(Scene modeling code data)
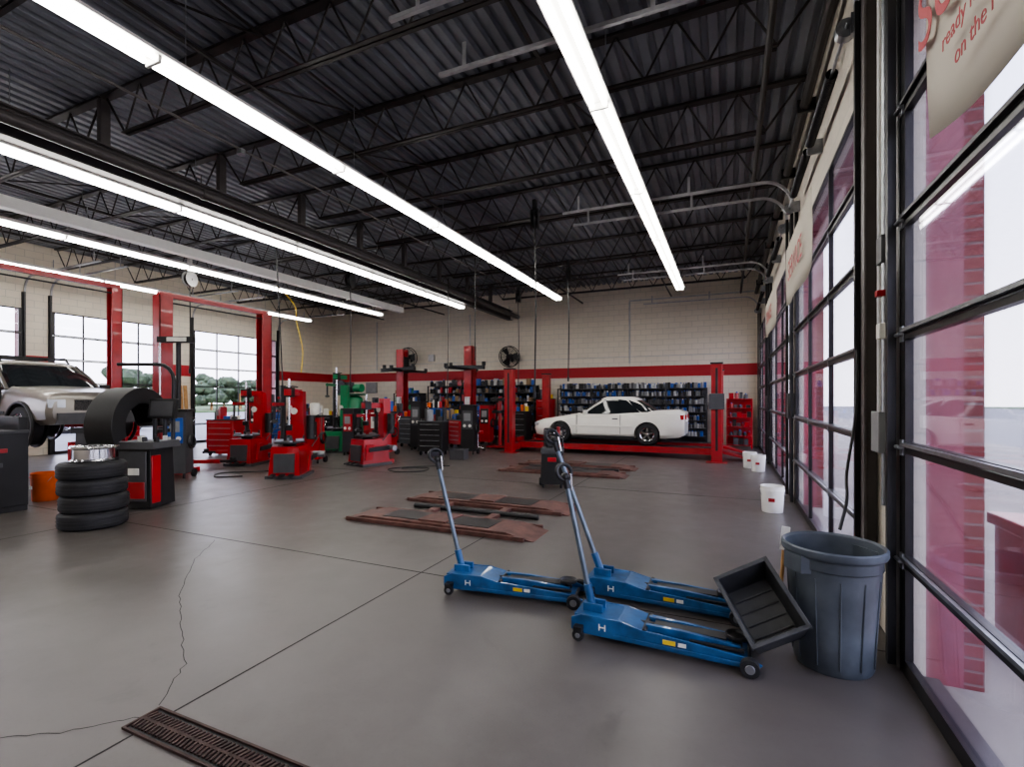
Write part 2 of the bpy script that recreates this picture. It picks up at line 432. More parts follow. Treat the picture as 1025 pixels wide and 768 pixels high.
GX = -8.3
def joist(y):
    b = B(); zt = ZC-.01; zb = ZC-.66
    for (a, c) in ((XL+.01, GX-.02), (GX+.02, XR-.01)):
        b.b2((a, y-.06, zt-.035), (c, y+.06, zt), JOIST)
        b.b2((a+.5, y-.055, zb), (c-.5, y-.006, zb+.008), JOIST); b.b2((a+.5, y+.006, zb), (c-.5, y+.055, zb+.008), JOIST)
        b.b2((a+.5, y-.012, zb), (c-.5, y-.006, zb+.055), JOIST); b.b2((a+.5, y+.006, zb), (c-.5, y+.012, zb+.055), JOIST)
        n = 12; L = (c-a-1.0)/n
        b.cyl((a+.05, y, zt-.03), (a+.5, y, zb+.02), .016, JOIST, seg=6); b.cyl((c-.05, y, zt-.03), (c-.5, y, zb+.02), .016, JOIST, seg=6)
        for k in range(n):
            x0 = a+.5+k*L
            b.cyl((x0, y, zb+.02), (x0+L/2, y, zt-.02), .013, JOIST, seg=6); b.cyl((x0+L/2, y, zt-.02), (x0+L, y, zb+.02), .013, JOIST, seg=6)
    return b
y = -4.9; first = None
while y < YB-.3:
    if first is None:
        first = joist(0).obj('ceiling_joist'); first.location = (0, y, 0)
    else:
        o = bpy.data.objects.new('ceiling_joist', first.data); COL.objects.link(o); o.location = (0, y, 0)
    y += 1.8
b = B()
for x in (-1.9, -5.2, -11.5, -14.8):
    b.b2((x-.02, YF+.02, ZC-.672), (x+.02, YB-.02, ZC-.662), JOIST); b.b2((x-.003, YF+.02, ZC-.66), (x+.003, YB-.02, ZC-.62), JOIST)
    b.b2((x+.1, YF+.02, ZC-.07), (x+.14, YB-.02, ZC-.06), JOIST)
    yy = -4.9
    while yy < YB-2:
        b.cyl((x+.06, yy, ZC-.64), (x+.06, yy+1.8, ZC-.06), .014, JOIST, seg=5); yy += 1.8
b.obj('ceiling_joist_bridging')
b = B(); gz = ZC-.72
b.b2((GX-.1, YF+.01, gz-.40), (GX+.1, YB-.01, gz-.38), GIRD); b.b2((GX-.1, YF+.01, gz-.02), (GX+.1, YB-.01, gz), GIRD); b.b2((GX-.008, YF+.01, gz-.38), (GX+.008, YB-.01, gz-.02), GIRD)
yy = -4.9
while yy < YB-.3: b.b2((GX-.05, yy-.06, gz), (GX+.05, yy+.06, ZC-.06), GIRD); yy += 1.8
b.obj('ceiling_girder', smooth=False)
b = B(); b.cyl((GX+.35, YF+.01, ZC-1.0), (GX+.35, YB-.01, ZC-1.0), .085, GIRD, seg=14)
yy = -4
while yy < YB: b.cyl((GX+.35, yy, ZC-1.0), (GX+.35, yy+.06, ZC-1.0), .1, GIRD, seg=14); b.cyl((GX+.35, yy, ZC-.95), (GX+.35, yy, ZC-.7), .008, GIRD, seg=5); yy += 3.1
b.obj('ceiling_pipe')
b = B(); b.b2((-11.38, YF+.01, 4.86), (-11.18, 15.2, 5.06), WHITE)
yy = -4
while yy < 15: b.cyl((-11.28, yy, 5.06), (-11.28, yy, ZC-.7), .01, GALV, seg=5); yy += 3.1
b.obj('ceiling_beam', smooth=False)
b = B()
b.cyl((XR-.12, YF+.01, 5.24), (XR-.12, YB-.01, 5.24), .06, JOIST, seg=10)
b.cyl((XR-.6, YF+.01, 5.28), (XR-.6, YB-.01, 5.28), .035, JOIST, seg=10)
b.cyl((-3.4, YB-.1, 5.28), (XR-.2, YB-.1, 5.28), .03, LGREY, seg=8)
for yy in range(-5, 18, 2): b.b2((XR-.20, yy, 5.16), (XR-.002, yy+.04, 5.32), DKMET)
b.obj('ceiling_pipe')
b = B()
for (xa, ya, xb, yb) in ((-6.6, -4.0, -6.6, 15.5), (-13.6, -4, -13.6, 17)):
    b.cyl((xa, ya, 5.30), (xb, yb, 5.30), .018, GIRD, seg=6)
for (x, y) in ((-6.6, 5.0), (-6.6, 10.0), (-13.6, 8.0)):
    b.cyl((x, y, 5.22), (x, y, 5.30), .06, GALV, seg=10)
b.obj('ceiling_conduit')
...
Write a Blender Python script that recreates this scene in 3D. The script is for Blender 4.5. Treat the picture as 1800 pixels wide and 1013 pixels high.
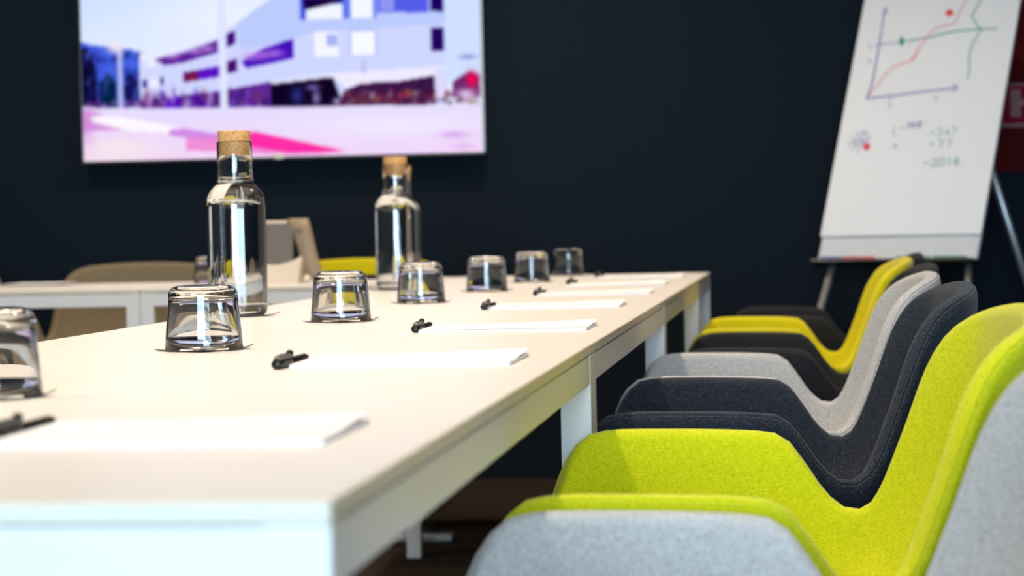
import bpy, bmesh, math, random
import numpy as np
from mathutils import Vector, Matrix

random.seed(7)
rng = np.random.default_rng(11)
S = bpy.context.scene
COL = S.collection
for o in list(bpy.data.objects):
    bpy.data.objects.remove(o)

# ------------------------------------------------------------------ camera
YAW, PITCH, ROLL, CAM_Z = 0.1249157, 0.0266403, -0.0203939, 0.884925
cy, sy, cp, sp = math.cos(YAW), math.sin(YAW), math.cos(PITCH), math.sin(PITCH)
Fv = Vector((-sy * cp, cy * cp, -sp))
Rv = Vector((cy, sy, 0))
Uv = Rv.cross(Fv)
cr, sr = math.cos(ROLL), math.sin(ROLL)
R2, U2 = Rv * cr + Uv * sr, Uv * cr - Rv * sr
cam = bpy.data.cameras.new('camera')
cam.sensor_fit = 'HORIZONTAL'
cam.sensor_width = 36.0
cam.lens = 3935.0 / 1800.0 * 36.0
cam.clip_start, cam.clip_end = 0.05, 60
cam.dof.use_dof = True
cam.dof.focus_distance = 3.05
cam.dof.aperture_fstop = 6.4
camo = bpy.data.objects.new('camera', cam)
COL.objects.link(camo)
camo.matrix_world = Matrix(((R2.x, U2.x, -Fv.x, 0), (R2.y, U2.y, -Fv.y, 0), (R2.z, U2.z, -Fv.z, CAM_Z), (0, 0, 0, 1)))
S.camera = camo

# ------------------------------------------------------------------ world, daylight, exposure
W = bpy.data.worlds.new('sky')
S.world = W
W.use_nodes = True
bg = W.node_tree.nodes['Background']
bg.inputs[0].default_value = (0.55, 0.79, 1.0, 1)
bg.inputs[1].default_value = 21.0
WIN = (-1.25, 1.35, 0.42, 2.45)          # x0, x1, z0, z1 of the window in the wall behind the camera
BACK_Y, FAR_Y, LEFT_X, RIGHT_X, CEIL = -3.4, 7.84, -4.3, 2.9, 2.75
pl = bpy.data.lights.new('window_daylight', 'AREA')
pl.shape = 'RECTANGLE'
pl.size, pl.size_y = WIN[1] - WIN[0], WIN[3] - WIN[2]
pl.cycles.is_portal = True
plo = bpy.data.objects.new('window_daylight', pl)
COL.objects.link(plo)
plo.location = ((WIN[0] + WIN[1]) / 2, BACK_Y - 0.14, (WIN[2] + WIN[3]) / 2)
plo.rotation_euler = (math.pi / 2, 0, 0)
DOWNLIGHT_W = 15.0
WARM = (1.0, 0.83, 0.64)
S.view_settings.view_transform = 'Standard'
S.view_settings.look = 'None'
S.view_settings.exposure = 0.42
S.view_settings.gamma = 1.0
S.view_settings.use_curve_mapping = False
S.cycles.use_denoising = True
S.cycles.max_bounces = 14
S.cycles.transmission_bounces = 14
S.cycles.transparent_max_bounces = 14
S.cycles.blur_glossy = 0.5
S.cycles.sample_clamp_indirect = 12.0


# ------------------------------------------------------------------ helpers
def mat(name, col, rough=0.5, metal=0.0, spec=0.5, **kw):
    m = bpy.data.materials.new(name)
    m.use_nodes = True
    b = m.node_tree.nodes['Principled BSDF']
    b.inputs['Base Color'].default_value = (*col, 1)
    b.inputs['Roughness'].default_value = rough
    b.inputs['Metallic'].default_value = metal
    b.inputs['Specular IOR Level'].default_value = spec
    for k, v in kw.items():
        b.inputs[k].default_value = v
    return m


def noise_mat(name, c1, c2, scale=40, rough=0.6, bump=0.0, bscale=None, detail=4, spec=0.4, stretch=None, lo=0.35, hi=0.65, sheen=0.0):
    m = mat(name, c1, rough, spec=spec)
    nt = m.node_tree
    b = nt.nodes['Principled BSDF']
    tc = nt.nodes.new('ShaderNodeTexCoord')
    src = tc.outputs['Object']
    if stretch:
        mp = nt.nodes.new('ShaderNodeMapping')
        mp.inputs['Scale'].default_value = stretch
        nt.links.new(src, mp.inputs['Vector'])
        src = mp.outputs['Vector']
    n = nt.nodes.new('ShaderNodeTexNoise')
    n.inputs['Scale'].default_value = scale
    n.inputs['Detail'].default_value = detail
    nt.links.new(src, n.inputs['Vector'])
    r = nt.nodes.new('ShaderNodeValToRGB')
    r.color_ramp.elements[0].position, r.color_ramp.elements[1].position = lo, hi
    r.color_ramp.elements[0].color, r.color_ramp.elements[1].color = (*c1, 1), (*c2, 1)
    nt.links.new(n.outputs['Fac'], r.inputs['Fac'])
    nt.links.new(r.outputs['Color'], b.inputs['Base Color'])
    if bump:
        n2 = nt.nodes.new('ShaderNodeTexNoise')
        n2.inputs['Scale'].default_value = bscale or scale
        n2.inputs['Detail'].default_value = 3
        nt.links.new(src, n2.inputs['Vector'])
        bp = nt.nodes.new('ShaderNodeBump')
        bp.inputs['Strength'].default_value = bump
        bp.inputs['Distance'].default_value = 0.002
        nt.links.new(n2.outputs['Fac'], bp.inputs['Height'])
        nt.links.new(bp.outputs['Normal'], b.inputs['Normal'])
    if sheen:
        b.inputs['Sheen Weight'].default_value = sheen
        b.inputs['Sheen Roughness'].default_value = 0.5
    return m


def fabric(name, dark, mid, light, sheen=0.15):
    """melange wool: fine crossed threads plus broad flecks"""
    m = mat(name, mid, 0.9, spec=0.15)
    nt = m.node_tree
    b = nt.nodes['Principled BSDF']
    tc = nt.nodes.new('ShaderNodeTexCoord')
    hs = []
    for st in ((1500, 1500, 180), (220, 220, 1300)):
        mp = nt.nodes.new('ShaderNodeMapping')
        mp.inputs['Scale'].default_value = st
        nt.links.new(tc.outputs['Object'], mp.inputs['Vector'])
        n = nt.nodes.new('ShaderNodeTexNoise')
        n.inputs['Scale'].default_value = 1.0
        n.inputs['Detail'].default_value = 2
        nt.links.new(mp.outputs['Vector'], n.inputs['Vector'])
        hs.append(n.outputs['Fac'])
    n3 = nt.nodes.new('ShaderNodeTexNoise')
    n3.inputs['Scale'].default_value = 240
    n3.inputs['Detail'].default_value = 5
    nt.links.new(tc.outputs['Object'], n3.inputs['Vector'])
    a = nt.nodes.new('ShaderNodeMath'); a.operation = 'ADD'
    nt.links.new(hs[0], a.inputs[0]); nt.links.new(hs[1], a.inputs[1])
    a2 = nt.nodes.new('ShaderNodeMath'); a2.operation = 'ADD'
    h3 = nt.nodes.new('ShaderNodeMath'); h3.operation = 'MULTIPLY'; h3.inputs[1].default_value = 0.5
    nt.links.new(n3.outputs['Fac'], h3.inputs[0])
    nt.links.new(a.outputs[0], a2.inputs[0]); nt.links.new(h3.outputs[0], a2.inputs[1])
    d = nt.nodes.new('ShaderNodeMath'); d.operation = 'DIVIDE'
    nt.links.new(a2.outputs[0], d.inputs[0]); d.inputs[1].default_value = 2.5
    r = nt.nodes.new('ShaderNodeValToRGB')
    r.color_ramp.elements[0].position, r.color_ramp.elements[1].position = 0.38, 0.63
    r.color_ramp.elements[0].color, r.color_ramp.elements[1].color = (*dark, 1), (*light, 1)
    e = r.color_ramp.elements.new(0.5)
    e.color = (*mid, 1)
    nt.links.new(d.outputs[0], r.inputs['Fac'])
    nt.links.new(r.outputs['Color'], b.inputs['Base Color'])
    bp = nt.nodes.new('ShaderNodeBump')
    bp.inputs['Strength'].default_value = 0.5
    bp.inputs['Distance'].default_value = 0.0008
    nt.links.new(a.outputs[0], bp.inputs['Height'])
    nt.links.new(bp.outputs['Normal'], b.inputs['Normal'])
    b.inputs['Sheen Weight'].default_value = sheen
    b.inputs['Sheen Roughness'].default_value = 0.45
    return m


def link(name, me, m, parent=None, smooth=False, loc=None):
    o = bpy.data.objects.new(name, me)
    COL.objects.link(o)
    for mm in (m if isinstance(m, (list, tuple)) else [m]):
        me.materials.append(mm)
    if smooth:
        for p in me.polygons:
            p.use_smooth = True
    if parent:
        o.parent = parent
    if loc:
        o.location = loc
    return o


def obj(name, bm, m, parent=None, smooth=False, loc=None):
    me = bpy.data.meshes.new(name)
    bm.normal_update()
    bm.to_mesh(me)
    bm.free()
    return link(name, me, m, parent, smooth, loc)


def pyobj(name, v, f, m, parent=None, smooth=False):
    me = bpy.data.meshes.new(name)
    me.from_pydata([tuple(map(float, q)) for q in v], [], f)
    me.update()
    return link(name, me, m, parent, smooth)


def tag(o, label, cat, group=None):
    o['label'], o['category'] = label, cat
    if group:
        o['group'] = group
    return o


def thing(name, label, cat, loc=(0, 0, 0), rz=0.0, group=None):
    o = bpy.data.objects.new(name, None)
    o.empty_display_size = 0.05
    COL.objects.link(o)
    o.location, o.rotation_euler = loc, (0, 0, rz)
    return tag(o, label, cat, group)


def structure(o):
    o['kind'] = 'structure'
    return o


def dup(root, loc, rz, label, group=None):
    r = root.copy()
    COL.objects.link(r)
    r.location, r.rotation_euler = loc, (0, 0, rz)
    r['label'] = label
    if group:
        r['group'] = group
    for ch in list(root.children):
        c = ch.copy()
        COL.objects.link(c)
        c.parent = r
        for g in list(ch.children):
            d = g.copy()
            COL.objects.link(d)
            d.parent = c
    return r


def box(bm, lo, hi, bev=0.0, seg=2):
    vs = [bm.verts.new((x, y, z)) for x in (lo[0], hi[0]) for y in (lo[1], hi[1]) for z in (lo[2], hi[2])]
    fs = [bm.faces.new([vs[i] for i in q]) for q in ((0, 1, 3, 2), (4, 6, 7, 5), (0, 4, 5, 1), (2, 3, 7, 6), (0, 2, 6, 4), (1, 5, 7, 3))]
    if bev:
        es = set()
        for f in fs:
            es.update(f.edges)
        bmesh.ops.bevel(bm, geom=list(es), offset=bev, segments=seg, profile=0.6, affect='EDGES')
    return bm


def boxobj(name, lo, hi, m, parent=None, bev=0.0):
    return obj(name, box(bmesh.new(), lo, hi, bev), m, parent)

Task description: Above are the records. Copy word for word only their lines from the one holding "Write a Blender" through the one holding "bpy.data.objects.remove(o)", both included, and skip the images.

Exercise response:
Write a Blender Python script that recreates this scene in 3D. The script is for Blender 4.5. Treat the picture as 1800 pixels wide and 1013 pixels high.
import bpy, bmesh, math, random
import numpy as np
from mathutils import Vector, Matrix

random.seed(7)
rng = np.random.default_rng(11)
S = bpy.context.scene
COL = S.collection
for o in list(bpy.data.objects):
    bpy.data.objects.remove(o)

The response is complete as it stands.